* **Work to do**:
Write out the whole listing again, exactly as given.

* **Dataset section**:

_ _ _

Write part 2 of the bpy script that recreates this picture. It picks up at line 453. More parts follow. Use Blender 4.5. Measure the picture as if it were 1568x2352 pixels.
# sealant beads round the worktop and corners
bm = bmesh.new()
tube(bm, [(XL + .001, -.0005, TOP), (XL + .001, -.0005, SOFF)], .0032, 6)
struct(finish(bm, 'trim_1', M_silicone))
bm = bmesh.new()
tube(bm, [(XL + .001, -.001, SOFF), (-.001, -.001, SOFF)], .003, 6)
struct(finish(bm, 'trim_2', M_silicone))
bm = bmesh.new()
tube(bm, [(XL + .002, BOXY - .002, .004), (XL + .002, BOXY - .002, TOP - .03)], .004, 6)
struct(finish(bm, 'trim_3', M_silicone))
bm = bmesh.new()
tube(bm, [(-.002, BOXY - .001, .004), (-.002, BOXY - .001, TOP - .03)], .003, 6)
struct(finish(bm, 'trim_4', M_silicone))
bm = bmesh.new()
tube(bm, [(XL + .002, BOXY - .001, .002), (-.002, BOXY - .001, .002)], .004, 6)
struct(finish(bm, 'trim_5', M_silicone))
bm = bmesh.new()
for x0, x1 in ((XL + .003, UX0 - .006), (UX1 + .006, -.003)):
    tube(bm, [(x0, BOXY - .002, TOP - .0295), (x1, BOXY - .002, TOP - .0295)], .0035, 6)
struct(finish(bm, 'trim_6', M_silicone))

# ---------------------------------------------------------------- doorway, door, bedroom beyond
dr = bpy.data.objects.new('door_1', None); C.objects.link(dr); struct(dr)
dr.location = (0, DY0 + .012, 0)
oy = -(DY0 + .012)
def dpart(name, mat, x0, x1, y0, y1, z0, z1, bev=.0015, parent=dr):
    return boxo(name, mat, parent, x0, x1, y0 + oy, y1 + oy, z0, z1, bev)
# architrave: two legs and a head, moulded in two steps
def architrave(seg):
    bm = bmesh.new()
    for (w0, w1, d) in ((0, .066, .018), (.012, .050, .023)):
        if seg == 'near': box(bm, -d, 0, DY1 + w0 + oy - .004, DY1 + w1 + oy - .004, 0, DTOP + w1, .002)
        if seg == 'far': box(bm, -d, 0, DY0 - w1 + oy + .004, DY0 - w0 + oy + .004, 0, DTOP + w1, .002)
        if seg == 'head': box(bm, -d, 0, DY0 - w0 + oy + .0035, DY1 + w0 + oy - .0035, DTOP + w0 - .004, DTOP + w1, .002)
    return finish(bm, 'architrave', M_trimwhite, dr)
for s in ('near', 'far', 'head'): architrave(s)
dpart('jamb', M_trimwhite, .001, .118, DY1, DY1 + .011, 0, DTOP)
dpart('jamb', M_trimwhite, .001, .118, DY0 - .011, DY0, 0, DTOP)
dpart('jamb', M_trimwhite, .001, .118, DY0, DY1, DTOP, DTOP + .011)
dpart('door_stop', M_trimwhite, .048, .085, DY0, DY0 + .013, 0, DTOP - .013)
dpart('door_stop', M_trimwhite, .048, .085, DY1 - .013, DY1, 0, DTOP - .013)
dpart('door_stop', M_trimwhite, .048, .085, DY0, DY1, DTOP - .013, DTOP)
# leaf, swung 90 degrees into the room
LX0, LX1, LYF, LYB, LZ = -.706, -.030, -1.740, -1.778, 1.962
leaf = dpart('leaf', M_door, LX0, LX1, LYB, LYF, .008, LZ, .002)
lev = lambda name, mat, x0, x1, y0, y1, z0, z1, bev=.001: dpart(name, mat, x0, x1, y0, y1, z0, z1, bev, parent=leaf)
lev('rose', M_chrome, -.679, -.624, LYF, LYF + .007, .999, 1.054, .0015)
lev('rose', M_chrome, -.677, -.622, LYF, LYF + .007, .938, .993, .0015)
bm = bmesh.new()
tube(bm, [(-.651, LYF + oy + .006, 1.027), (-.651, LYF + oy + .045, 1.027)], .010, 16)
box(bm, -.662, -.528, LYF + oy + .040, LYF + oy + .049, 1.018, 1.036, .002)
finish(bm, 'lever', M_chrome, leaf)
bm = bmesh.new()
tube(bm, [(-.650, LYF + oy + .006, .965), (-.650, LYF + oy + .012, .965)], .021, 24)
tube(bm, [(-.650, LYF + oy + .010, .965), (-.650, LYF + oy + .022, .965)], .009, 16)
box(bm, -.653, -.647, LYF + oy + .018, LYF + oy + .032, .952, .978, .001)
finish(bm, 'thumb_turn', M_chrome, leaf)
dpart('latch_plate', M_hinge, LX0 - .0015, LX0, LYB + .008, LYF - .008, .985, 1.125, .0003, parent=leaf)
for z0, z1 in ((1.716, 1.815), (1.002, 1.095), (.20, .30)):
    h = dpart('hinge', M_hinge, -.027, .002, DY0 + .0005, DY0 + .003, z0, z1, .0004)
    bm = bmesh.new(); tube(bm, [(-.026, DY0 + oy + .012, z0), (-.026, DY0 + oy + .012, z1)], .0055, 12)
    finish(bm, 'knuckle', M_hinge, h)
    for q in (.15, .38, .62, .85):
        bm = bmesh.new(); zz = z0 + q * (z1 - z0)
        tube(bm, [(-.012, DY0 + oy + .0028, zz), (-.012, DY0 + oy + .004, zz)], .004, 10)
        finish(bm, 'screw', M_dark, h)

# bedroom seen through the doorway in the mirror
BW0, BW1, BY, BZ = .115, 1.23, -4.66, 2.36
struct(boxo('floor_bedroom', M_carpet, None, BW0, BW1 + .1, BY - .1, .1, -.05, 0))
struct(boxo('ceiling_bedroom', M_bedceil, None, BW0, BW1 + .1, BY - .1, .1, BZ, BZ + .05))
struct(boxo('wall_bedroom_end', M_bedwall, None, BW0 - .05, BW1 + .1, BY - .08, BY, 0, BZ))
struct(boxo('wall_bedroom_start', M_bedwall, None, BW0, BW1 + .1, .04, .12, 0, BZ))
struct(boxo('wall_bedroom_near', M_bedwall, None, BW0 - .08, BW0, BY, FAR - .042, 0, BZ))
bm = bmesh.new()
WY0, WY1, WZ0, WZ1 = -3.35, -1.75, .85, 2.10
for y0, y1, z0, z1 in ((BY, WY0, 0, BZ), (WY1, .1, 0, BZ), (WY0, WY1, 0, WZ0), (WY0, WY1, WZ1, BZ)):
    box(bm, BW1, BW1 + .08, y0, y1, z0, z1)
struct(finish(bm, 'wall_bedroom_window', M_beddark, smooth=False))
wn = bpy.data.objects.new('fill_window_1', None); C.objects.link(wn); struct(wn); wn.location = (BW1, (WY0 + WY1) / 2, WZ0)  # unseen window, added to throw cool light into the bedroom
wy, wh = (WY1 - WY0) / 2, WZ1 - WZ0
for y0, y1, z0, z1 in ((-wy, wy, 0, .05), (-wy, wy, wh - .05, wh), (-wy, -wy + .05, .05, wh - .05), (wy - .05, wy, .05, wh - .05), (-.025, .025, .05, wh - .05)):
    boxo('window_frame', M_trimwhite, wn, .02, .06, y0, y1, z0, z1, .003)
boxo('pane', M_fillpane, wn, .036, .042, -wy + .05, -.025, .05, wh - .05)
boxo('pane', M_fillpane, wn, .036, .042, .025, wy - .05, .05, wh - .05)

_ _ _

* **Right answer**:
Write part 2 of the bpy script that recreates this picture. It picks up at line 453. More parts follow. Use Blender 4.5. Measure the picture as if it were 1568x2352 pixels.
# sealant beads round the worktop and corners
bm = bmesh.new()
tube(bm, [(XL + .001, -.0005, TOP), (XL + .001, -.0005, SOFF)], .0032, 6)
struct(finish(bm, 'trim_1', M_silicone))
bm = bmesh.new()
tube(bm, [(XL + .001, -.001, SOFF), (-.001, -.001, SOFF)], .003, 6)
struct(finish(bm, 'trim_2', M_silicone))
bm = bmesh.new()
tube(bm, [(XL + .002, BOXY - .002, .004), (XL + .002, BOXY - .002, TOP - .03)], .004, 6)
struct(finish(bm, 'trim_3', M_silicone))
bm = bmesh.new()
tube(bm, [(-.002, BOXY - .001, .004), (-.002, BOXY - .001, TOP - .03)], .003, 6)
struct(finish(bm, 'trim_4', M_silicone))
bm = bmesh.new()
tube(bm, [(XL + .002, BOXY - .001, .002), (-.002, BOXY - .001, .002)], .004, 6)
struct(finish(bm, 'trim_5', M_silicone))
bm = bmesh.new()
for x0, x1 in ((XL + .003, UX0 - .006), (UX1 + .006, -.003)):
    tube(bm, [(x0, BOXY - .002, TOP - .0295), (x1, BOXY - .002, TOP - .0295)], .0035, 6)
struct(finish(bm, 'trim_6', M_silicone))

# ---------------------------------------------------------------- doorway, door, bedroom beyond
dr = bpy.data.objects.new('door_1', None); C.objects.link(dr); struct(dr)
dr.location = (0, DY0 + .012, 0)
oy = -(DY0 + .012)
def dpart(name, mat, x0, x1, y0, y1, z0, z1, bev=.0015, parent=dr):
    return boxo(name, mat, parent, x0, x1, y0 + oy, y1 + oy, z0, z1, bev)
# architrave: two legs and a head, moulded in two steps
def architrave(seg):
    bm = bmesh.new()
    for (w0, w1, d) in ((0, .066, .018), (.012, .050, .023)):
        if seg == 'near': box(bm, -d, 0, DY1 + w0 + oy - .004, DY1 + w1 + oy - .004, 0, DTOP + w1, .002)
        if seg == 'far': box(bm, -d, 0, DY0 - w1 + oy + .004, DY0 - w0 + oy + .004, 0, DTOP + w1, .002)
        if seg == 'head': box(bm, -d, 0, DY0 - w0 + oy + .0035, DY1 + w0 + oy - .0035, DTOP + w0 - .004, DTOP + w1, .002)
    return finish(bm, 'architrave', M_trimwhite, dr)
for s in ('near', 'far', 'head'): architrave(s)
dpart('jamb', M_trimwhite, .001, .118, DY1, DY1 + .011, 0, DTOP)
dpart('jamb', M_trimwhite, .001, .118, DY0 - .011, DY0, 0, DTOP)
dpart('jamb', M_trimwhite, .001, .118, DY0, DY1, DTOP, DTOP + .011)
dpart('door_stop', M_trimwhite, .048, .085, DY0, DY0 + .013, 0, DTOP - .013)
dpart('door_stop', M_trimwhite, .048, .085, DY1 - .013, DY1, 0, DTOP - .013)
dpart('door_stop', M_trimwhite, .048, .085, DY0, DY1, DTOP - .013, DTOP)
# leaf, swung 90 degrees into the room
LX0, LX1, LYF, LYB, LZ = -.706, -.030, -1.740, -1.778, 1.962
leaf = dpart('leaf', M_door, LX0, LX1, LYB, LYF, .008, LZ, .002)
lev = lambda name, mat, x0, x1, y0, y1, z0, z1, bev=.001: dpart(name, mat, x0, x1, y0, y1, z0, z1, bev, parent=leaf)
lev('rose', M_chrome, -.679, -.624, LYF, LYF + .007, .999, 1.054, .0015)
lev('rose', M_chrome, -.677, -.622, LYF, LYF + .007, .938, .993, .0015)
bm = bmesh.new()
tube(bm, [(-.651, LYF + oy + .006, 1.027), (-.651, LYF + oy + .045, 1.027)], .010, 16)
box(bm, -.662, -.528, LYF + oy + .040, LYF + oy + .049, 1.018, 1.036, .002)
finish(bm, 'lever', M_chrome, leaf)
bm = bmesh.new()
tube(bm, [(-.650, LYF + oy + .006, .965), (-.650, LYF + oy + .012, .965)], .021, 24)
tube(bm, [(-.650, LYF + oy + .010, .965), (-.650, LYF + oy + .022, .965)], .009, 16)
box(bm, -.653, -.647, LYF + oy + .018, LYF + oy + .032, .952, .978, .001)
finish(bm, 'thumb_turn', M_chrome, leaf)
dpart('latch_plate', M_hinge, LX0 - .0015, LX0, LYB + .008, LYF - .008, .985, 1.125, .0003, parent=leaf)
for z0, z1 in ((1.716, 1.815), (1.002, 1.095), (.20, .30)):
    h = dpart('hinge', M_hinge, -.027, .002, DY0 + .0005, DY0 + .003, z0, z1, .0004)
    bm = bmesh.new(); tube(bm, [(-.026, DY0 + oy + .012, z0), (-.026, DY0 + oy + .012, z1)], .0055, 12)
    finish(bm, 'knuckle', M_hinge, h)
    for q in (.15, .38, .62, .85):
        bm = bmesh.new(); zz = z0 + q * (z1 - z0)
        tube(bm, [(-.012, DY0 + oy + .0028, zz), (-.012, DY0 + oy + .004, zz)], .004, 10)
        finish(bm, 'screw', M_dark, h)

# bedroom seen through the doorway in the mirror
BW0, BW1, BY, BZ = .115, 1.23, -4.66, 2.36
struct(boxo('floor_bedroom', M_carpet, None, BW0, BW1 + .1, BY - .1, .1, -.05, 0))
struct(boxo('ceiling_bedroom', M_bedceil, None, BW0, BW1 + .1, BY - .1, .1, BZ, BZ + .05))
struct(boxo('wall_bedroom_end', M_bedwall, None, BW0 - .05, BW1 + .1, BY - .08, BY, 0, BZ))
struct(boxo('wall_bedroom_start', M_bedwall, None, BW0, BW1 + .1, .04, .12, 0, BZ))
struct(boxo('wall_bedroom_near', M_bedwall, None, BW0 - .08, BW0, BY, FAR - .042, 0, BZ))
bm = bmesh.new()
WY0, WY1, WZ0, WZ1 = -3.35, -1.75, .85, 2.10
for y0, y1, z0, z1 in ((BY, WY0, 0, BZ), (WY1, .1, 0, BZ), (WY0, WY1, 0, WZ0), (WY0, WY1, WZ1, BZ)):
    box(bm, BW1, BW1 + .08, y0, y1, z0, z1)
struct(finish(bm, 'wall_bedroom_window', M_beddark, smooth=False))
wn = bpy.data.objects.new('fill_window_1', None); C.objects.link(wn); struct(wn); wn.location = (BW1, (WY0 + WY1) / 2, WZ0)  # unseen window, added to throw cool light into the bedroom
wy, wh = (WY1 - WY0) / 2, WZ1 - WZ0
for y0, y1, z0, z1 in ((-wy, wy, 0, .05), (-wy, wy, wh - .05, wh), (-wy, -wy + .05, .05, wh - .05), (wy - .05, wy, .05, wh - .05), (-.025, .025, .05, wh - .05)):
    boxo('window_frame', M_trimwhite, wn, .02, .06, y0, y1, z0, z1, .003)
boxo('pane', M_fillpane, wn, .036, .042, -wy + .05, -.025, .05, wh - .05)
boxo('pane', M_fillpane, wn, .036, .042, .025, wy - .05, .05, wh - .05)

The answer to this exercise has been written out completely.